An appellate court in Texas reversed summary judgment for an excess insurer, finding that the primary insurers did not have to exhaust policy limits before an excess insurer was obligated to pay for loss in excess of the primary insurers’ payments.  Plantation Pipe Line Co. v. Highlands Ins. Co., 2014 WL 4346160 (Tex. App.—Eastland Aug. 29, 2014).

The insurer had a leak in one of its underground oil pipelines requiring recovery of lost oil and environmental remediation.  The issue was thought to be resolved, but the insured was later directed to further remediate the site, resulting in further costs.  The insured had multiple layers of insurance, and a “Special Risk Policy” from an excess insurer.  The underlying insurers all denied the insured’s claims due to pollution exclusions contained in their policies, but later settled for less than the full limits of the policies.  The insured claimed the balance of the proceeds from the excess policy.

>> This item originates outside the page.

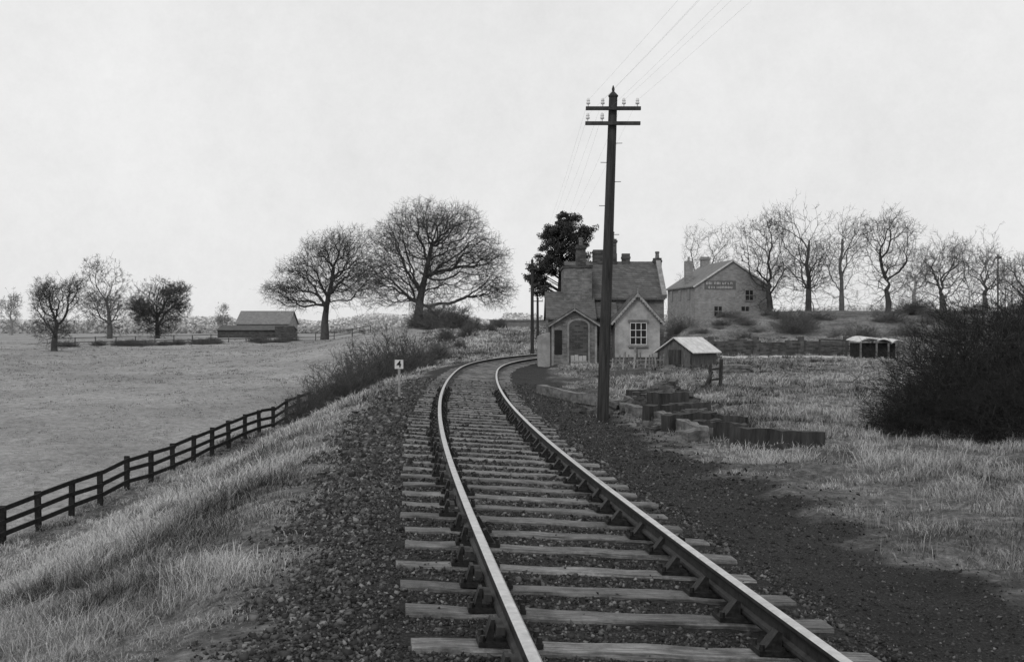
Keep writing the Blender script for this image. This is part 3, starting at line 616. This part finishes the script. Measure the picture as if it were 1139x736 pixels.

The excess insurer claimed it did not owe the insured because the full policy limits of the primary policies had not been exhausted.  The court of appeals, however, held that the actual language of the excess policy, in fact, did not require exhaustion of “full policy limits.”  Instead, it found that the policy stated that excess coverage attached when the underlying insurers have paid the full amount of their respective  “ultimate net loss.”  It concluded that the definition of “ultimate net loss” included obligations to pay the insured by reason of adjudication or settlement.